67 S.W.2d 1055 | Tex. App. | 1934
Appellee, Lorance L. McCollum, instituted this proceeding against appellants, B. E. McCollum, Graham McCollum, Mozzelle Murray and her husband, Pete Murray, Mattie W. Goulding and her husband, Willard R. Goulding, and E. D. Henry, seeking a temporary mandatory injunction restoring him to the position of partner in the firm of Hagy-McCollum Funeral Home, and also restoring him to the position of manager of the firm. He also asked for the payment of his salary of $300 per month.
The trial judge granted the temporary mandatory injunction without having set the same down for a hearing and without having heard evidence in support of such petition.
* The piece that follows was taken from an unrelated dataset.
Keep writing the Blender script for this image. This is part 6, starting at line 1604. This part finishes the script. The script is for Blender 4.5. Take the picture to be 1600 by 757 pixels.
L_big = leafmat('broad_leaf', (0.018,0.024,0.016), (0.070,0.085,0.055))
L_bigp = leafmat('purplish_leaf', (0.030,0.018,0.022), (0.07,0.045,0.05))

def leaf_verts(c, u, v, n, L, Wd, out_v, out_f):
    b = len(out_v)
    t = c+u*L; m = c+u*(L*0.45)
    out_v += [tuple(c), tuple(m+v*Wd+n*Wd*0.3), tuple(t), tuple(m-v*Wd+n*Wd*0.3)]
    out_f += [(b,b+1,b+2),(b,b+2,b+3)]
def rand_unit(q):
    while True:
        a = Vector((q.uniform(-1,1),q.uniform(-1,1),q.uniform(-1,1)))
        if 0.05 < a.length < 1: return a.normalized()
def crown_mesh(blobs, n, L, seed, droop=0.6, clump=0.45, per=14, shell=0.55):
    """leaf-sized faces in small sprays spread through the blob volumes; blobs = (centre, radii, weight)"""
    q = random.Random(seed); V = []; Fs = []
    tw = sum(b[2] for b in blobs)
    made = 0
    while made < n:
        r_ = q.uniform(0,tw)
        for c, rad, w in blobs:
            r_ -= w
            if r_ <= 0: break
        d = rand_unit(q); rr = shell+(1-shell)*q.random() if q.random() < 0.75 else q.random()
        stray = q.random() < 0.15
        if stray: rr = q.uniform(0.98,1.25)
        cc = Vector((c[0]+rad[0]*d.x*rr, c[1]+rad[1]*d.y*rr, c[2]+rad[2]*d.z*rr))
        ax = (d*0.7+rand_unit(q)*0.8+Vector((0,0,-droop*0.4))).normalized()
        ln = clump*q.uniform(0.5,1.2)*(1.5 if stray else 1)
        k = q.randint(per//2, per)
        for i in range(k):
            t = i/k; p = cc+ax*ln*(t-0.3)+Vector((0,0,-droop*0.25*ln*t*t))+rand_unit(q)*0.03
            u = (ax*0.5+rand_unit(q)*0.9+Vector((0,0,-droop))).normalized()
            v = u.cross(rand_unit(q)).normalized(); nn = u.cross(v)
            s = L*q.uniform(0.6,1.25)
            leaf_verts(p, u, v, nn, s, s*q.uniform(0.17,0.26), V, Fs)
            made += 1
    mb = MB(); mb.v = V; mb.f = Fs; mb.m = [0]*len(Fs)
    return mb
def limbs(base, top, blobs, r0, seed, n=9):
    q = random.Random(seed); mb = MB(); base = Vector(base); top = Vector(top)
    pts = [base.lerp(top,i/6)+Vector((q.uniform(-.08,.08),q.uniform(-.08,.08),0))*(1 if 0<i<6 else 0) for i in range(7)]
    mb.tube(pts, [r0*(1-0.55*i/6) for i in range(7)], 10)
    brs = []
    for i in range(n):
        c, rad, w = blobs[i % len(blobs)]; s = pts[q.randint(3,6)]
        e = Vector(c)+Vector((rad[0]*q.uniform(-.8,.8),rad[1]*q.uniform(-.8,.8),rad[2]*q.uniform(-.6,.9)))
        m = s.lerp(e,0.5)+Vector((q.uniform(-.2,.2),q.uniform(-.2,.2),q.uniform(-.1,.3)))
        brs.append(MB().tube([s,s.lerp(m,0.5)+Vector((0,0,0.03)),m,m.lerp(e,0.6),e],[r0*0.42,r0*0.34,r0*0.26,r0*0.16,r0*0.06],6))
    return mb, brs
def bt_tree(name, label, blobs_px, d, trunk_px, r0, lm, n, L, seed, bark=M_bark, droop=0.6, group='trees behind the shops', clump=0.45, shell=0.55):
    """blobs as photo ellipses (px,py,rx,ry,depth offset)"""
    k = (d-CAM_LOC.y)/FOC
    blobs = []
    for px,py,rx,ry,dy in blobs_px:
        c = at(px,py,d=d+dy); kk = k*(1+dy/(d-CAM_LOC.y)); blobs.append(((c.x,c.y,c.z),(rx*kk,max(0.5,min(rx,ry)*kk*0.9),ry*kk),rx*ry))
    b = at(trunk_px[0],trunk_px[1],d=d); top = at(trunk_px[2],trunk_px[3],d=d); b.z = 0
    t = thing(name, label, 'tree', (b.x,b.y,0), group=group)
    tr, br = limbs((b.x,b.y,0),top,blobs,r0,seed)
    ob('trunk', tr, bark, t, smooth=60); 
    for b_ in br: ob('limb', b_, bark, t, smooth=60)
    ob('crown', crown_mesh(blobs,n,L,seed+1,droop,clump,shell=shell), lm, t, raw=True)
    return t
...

It appears from appellee's petition for injunction that Mrs. Mattie W. Goulding, who is the mother of appellee, on the 26th day of July, 1933, conveyed to her four children, Lorance L. McCollum, B. E. McCollum, Graham McCollum, and Mrs. Mozzelle Murray, all of the land, buildings, and equipment used in the business of Hagy-McCollum Funeral Home, each to own a one-fourth undivided interest in the business.
The above four named children of Mrs. Goulding, in July, 1933, entered into a contract of partnership for the conduct of this business, in which it was provided that the compensation to each of the partners should be as follows: Lorance L. McCollum $300 per month; B. E. McCollum $200 per month; Graham McCollum $150 per month; and Pete Murray, who is the husband of Mozzelle Murray, the sum of $150 per month. The partnership was to continue for many years, but there were also a number of provisions for a dissolution.
On November 1, 1933, appellee, Lorance L. McCollum, received notice that he was no longer a member of the firm and that his salary had been discontinued. On January 5, 1934, this injunction proceeding was instituted by him.
We are of the opinion that the trial court erred in ordering this injunction issued. In the first place there were not sufficient grounds set out in the petition which would justify the issuing of a temporary mandatory injunction without a hearing. In the second place, even if there had been a hearing, the petition was insufficient to support this injunction. The petition set out the partnership agreement and then alleged that such agreement is null and void. In this way the petition is self-contradictory and self-destructive. The injunction does not preserve the status quo but, in effect, gives appellee a money judgment for $600, which must be paid under the penalty of contempt of court. Money judgments should not be granted or collected in this manner.
This injunction, in effect, attempts to prevent the dissolution of a partnership. Under the law a partnership calling for the personal services of the partners can always be dissolved, even though it constitutes a breach of contract. The right to dissolve may not exist but the power to dissolve always exists. If the dissolution constitutes a breach of the contract, there may be a suit for damages for the breach, but the power to dissolve nevertheless exists. Karrick v. Hannaman,
There can be no such thing as an indissoluble partnership. Skinner v. Dayton, 19 Johns. (N.Y.) 513, 10 Am.Dec. 286, loc. cit. 294, 295; 20 Ruling Case Law, 954, 955; Mechem, Partnership, 155.
Appellee contends that he was entitled to the relief sought because he was a one-fourth owner of the business. We cannot agree with this contention. If joint owners of a business are unable to agree upon the management of the business, one of such joint owners might have the right to require *1057 the appointing of a receiver upon a proper showing, but he would, under no circumstances, be permitted to compel the maintaining of a partnership by mandatory injunction.
The order of the trial Judge is reversed, the temporary injunction dissolved, and this cause dismissed.